Thomson Reuters Foundation

A drive by the United States to block illegal imports of goods made by forced labour has been hampered by a lack of skilled staff and reliable data, a government watchdog said in a report.

Customs and Border Protection has in recent years suspended some investigations into imports it suspected to be tainted by slave labour because of staff shortages, the Government Accountability Office found on Tuesday.

Under a 2016 law, it is illegal to import goods into the United States that are made entirely or in part by forced labour – which includes prison work, bonded labour and child labour.
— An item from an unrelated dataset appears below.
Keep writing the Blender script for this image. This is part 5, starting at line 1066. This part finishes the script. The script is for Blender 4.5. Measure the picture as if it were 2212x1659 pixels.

Recent seizures by US officials include rubber gloves from Malaysia and products such as cotton and clothes from Xinjiang, China. The region is home to many Muslim Uighur people – a minority that has faced mass detention in government camps.

The GAO report analysed the CBP’s performance from 2016 to 2019, during which time it issued about 13 detention orders. The agency has since ramped up action and levied at least 13 more import bans this year, most involving goods made in Xinjiang.

Yet the watchdog said issues from limited data to a lack of targets meant the CBP was unable to monitor its own performance and best allocate resources.

“CBP has increased forced labour investigations and civil enforcement actions, but managers lack complete and consistent data summarising cases,” said the GAO report.

In one misfilled CBP spreadsheet reviewed by GAO, some entries listed the maker of suspect goods instead of detailing progress on a case, while data on sources of evidence was scant.

“[CBP] faces challenges enforcing the prohibition on forced labor imports with current staffing levels,” the report said.

In response, the Department of Homeland Security – which oversees the CBP – said it accepted the GAO recommendations and would look at staffing, improve data and set itself targets.

The CBP and DHS could not be reached for further comment.

The CBP in July told the Thomson Reuters Foundation that it aimed to expand its forced labor division, and increase probes.

A company facing a detention order can sell elsewhere or produce documents to demonstrate due diligence and show the goods are slave-free.

More than $US400 billion worth of goods likely to be made by forced labor enter the US market each year, according to estimates by the Human Trafficking Institute, a non-profit.

About 20 million people globally are victims of labor trafficking, according to a 2016 estimate by the United Nations.